On Sunday evening I finished the jumper that I started back in December. It lay untouched for several weeks at a time, sometimes because I had more urgent things to complete, other times because I needed to work out how was going to solve the problems I met along the way (wrong yarn and gauge for the pattern for a start!)

I have been wearing it all day yesterday and today.


   Noah's Ark

Palm Sunday was always going to be a donkey! I learned an interesting fact on Sunday; donkeys were not thought of as such a humble ride back in Old Testament times; when kings arrived in a town they would ride a donkey to show they came in peace; horses were saved for war. If the king arrived on a horse then you could be sure his intentions were not peaceful.

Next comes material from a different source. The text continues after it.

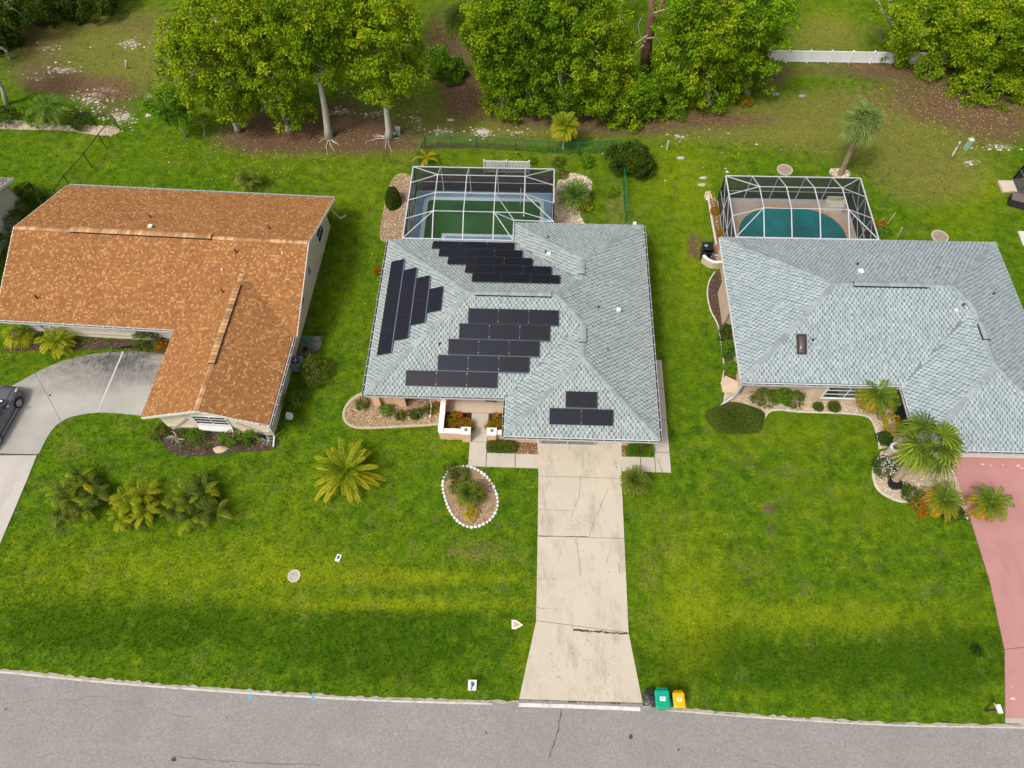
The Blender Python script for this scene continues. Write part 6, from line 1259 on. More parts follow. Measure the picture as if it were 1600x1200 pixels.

"Lo, your king comes to you, triumphant and humble is he, humble and riding on a donkey, on a colt, the foal of a donkey."   Zechariah 9.9 



Monday - hares; "You shall not eat the hare, for even though it chews the cud, it does not have divided hoofs."      Leviticus 11.6




Tuesday - "Spoil was gathered as the caterpillar gathers."  Isaiah 33.4
So not a butterfly then!  




   
  


Monday, 11 April 2022

Monday 11th April - Oh no! Scheduling Error


Easter is this Sunday, and I realized I had 19 Easter cards I would like to send. I don't have any Easter cards at all. Oh. 

At first I wondered if it would be possible to make some deep theological reflection upon Easter if I reused the 2021 Christmas Cards which I still haven't recycled yet. You know, 'this is how it all began'.

I thought better of that plan, so, now for plan B.

I had spent a couple of days last week looking at Easter cards and pictures on the internet, and then started drawing;

This was quite time consuming to draw if one increases the scale, and my card blanks are about 12.5 cm square. The only way I was going to be able to make enough cards in time to post them on Tuesday or Wednesday, was to print them. I suppose I could have printed them off on the computer, but, Aha,! A chance to do some lino printing!

First I tried several drawings, all to scale;



I drew the design onto the lino, and after lunch took everything out to the garden to start cutting.


Cutting the design took most of the rest of the day. I needed a break after half an hour or so to straighten up. It was soothing and absorbing process, most of the time, once I got the rhythm back. You have to keep your attention on the job; I was discovering that once I had made a cut, the next cut would have to be slightly altered to take into account what had gone before.

After about an hour or so, I inked up some of the block and printed it to see how it was turning out... 


Eventually, around five o'clock, I finished cutting, and could make some test prints. I was using a small stamping pad, dabbing it over the surface of the lino, rather than getting out the printing ink and roller. I did some tests on sheets of paper, and also experiments with colouring the paper first. I should have let the paint dry before printing, but I was only looking to see if I liked the effect.

Finally I tried a print on a spare card; the right hand image on the card shows what it will look like, the left hand image on the same card was to check how to make it line up on the card.


Tomorrow I shall cover the table with newspaper, and my clothes with an apron (!) and set up a production line. They will need to dry, and hopefully I'll get them in the post first thing on Wednesday.